Login | October 16, 2018

Wrongful death case involving 4 teens at RR crossing reveresed

TRACEY BLAIR
Legal News Reporter

Published: August 8, 2018

The parents of four teens who died after using a railroad crossing to make their car go airborne did not demonstrate a genuine issue of material fact as to whether the absence of mandatory traffic control devices contributed to the driver losing control.

Therefore, a Lorain County trial court incorrectly denied summary judgment to Columbia and Liverpool townships on the parents’ “in repair” claim, according to the 9th District Court of Appeals.

Therese Bartchak and two other parents filed a wrongful death suit after the incident, which ended with the car veering off the road after landing and colliding with a tree.

The townships argued they are immune from liability under all the parents’ claims because they have political subdivision immunity.
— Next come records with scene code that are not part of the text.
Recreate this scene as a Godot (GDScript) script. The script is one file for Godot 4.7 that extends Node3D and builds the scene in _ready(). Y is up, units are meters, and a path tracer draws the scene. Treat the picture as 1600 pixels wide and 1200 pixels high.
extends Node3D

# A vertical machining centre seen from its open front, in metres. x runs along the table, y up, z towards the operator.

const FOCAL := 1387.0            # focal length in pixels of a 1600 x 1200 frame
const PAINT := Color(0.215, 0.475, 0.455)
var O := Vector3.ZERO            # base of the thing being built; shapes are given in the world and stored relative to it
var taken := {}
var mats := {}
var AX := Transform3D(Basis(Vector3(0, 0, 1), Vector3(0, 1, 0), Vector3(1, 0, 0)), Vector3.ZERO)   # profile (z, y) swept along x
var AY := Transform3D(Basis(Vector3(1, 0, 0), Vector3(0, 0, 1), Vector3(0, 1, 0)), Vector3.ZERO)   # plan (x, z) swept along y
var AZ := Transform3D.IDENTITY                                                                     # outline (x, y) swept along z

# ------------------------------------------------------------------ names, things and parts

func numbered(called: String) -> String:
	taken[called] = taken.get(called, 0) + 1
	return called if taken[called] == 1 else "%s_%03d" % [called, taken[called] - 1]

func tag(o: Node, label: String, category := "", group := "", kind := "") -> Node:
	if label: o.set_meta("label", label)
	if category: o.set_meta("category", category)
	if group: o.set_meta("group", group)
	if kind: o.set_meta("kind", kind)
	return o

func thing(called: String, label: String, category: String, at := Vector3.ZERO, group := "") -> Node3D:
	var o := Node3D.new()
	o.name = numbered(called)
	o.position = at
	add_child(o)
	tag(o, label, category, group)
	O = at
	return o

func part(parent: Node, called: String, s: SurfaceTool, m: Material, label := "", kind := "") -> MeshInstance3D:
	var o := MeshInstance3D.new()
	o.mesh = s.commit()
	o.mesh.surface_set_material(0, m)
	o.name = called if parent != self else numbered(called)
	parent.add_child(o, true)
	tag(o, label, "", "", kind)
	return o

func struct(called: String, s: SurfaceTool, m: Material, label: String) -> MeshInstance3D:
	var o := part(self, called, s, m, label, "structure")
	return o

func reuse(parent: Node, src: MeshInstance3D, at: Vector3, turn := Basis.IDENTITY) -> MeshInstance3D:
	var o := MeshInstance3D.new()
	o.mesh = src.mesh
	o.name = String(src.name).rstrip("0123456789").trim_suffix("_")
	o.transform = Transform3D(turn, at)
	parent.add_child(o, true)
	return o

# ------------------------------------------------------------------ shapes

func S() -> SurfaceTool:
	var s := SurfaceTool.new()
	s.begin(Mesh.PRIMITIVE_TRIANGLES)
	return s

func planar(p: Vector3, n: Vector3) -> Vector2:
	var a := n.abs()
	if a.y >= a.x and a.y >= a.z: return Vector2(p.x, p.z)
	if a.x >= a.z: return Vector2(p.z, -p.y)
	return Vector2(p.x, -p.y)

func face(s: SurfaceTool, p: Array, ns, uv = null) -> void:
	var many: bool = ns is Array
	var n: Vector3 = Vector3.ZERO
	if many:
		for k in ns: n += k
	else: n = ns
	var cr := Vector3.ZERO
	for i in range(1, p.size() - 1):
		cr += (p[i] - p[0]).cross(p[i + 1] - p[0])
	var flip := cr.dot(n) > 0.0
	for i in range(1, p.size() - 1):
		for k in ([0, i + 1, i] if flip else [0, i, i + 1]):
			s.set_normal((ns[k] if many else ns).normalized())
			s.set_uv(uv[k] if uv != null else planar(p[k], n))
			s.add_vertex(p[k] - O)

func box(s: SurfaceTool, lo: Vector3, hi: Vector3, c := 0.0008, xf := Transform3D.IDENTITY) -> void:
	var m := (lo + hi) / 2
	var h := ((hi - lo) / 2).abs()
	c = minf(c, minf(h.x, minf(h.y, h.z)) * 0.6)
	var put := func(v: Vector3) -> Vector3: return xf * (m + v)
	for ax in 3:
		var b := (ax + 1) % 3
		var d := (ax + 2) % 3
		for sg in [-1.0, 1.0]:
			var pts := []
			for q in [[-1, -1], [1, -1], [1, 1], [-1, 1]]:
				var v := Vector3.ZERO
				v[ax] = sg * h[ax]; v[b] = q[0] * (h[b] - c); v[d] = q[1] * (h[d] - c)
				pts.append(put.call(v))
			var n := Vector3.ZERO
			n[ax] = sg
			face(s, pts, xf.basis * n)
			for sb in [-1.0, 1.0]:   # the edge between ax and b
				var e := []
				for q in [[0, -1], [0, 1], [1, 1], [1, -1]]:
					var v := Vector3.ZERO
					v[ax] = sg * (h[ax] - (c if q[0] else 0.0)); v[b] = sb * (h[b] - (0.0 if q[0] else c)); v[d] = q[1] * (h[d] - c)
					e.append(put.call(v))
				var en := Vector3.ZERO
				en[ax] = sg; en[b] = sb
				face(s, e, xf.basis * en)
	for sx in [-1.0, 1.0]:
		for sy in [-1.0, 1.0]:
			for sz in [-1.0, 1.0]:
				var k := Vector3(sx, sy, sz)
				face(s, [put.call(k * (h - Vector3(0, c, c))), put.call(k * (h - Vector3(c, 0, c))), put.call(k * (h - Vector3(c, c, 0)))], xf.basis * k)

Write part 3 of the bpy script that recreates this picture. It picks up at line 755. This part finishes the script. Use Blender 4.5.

The trial court denied their motions as to the parents’ claims that the townships failed to remove obstructions from the road, failed to keep the road in repair and failed to have mandatory road markings.

The appellate court recently reversed the summary judgment denial, finding there were no genuine issues of material fact as to whether the design of Boston Road at the intersection of the railroad tracks constituted an obstruction.

“Following their first “jump,” the driver repositioned the car and went over the tracks again, this time losing control and going off the roadway 100 feet after landing on the road,” 9th District Judge Jennifer Hensal noted in her opinion. “There is no evidence in the record that suggests there was anything blocking or clogging the road at the time the teens went over the tracks.”

The parents claimed the condition of the road at the railroad crossing was an obstruction to motorists because it was impassable at the legal speed limit.

According to appellate records, there was a 7.9 percent grade in the road as it rose to the height of the tracks, followed by a downward slope immediately after the crossing. The sole teen who survived the collision said the group traveled on the road to use the changes in elevation to make their car go airborne.

The teens’ parents claimed the term `obstruction’ should include when motorists cannot safely travel the road at the posted speed limit. In this case, the speed limit was 55 mph and an expert said any car traveling over the tracks above 40 mph would go airborne.

“Although one of the parents’ experts testified that the crossing was not as level as possible and that an improper slope ‘could be a design issue or it could be a maintenance issue,’ he did not explain why the allegedly improper slope of the road in this case should be considered a maintenance issue,” Judge Hensal wrote. “Furthermore, although he also testified that the tracks were not even with the road, causing the crossing to be ‘rough,’ he did not explain how the unevenness of the tracks contributed to the teen driver’s loss of control.”

In addition, the parents did not submit any evidence that the teens’ car made contact with gouges in the road from other cars that had gone over the tracks and bottomed out on the far side, she added.

The plaintiffs also argued the road was not “in repair” because it was lacking mandatory traffic control devices, including an X, the letters “RR,” no passing zone markings and certain transverse lines.

The appellate court found nothing to suggest the collision would have been avoided if traffic control devices existed.

“The teens … were fully aware of the crossing and, according to the one who survived the collision, took the road for the specific purpose of going over the tracks,” Judge Hensal stated. “She also indicated that the driver of the car did not lose control until his second crossing of the tracks.”

Appellate judge Julie Schafer concurred.

Ninth District Judge Donna Carr dissented, noting the townships do not dispute the road was missing mandatory traffic control devices near the railroad tracks.

“… There was expert testimony that the railroad tracks could not be safely crossed at the posted speed limit,” Judge Carr wrote in her dissenting opinion. “Furthermore, there was additional evidence that neighbors complained about the railroad tracks and there was at least one prior serious accident at that location. This evidence coupled with the physical grooves in the road where cars had landed after going airborne supports the conclusion that the road was either in disrepair or obstructed. Yet, despite the evidence which tended to show that the townships’ trustees knew about the problem with the railroad tracks, the townships declined to take the necessary steps to resolve the issue.”

The case is cited Bartchak v. Columbia Twp., 2018-Ohio-2991.